Why do you say this? Most of the older machines had tach feedback and
velocity servo
amps, and many still do, in one form or another. Are you serious that
"precise smooth control"
is not an issue in machining applications? Or, are you saying that torque
mode control can be just as
smooth?


Jon, I'm just saying the first rule of good engineering is KISS.

Torque mode is simple and will work very well for Iggy.

Depending on how smooth he wants it, and what his encoder resolution
works out to,
maybe yes, and maybe no.

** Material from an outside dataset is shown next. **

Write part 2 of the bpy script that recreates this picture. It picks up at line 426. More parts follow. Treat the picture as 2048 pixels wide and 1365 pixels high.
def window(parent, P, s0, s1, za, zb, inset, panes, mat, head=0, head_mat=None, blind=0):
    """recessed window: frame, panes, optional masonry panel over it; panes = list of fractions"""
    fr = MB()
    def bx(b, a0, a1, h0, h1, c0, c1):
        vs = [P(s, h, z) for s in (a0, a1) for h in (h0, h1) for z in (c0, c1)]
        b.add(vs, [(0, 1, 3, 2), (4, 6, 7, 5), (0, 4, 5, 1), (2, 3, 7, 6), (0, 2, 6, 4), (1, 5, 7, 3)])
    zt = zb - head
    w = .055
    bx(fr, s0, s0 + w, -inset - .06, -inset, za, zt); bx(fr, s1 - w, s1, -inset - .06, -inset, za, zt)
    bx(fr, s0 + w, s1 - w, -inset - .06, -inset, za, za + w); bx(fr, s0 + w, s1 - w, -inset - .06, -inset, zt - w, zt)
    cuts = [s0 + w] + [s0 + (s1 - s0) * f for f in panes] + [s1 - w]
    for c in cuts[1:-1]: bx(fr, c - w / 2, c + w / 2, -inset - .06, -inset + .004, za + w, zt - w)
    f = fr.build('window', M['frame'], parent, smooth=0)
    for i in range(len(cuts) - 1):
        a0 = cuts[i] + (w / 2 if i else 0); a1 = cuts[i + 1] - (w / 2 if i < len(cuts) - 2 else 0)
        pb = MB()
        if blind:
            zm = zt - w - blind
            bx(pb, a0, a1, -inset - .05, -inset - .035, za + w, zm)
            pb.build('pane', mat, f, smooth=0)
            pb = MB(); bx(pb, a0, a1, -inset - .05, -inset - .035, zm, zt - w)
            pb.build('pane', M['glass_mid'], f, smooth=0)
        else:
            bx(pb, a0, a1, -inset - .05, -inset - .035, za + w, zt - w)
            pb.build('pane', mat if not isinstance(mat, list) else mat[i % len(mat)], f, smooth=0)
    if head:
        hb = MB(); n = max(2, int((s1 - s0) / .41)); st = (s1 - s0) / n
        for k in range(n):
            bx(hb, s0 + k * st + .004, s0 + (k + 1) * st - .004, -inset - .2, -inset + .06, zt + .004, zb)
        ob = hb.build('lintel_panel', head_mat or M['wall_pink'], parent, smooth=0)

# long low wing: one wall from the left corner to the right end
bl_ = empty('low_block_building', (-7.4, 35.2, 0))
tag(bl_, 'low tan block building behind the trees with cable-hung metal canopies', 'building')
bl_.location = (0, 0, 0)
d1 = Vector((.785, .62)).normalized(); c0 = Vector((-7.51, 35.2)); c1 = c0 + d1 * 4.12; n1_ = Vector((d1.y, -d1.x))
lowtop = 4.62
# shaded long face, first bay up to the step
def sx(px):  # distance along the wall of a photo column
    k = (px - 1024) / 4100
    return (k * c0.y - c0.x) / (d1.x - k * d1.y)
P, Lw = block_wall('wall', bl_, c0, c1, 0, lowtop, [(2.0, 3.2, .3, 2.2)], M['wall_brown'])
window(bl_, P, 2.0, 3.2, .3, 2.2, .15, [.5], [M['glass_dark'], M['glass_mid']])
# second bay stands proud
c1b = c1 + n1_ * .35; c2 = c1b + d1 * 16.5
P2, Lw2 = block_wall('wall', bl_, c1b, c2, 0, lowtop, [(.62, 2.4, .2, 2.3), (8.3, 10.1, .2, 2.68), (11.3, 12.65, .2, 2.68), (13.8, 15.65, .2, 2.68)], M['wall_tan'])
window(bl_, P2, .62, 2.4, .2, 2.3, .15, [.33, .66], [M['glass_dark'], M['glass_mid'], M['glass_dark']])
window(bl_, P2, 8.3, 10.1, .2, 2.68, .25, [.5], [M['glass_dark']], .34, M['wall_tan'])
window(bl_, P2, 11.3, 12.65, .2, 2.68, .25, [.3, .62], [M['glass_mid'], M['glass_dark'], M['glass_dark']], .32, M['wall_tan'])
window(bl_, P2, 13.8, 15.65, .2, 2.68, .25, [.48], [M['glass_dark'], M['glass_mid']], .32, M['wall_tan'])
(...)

The whole basis of my argument for the tach
feedback is the
velocity servo is a continuous-time system, the DC tach and velocity
error amplifier are
not sampled in any way. (Yes, the PWM modulator, etc. downstream in the
typical servo
amp then makes it discontinuous-time, but the PWM frequency is high
enough that this
shouldn't interfere with my argument.)

Deriving velocity info from an encoder effectively samples the
information both in
position (encoder resolution) and in time (servo sampling rate), thus
introducing
a type of noise into the system, but also making the system run
open-loop between
encoder counts. At low speeds, this requires much lower gain of the
velocity loop, or
you get a step-wise response at each encoder count.

This is why Fanuc, for example, uses encoders with a million lines/rev.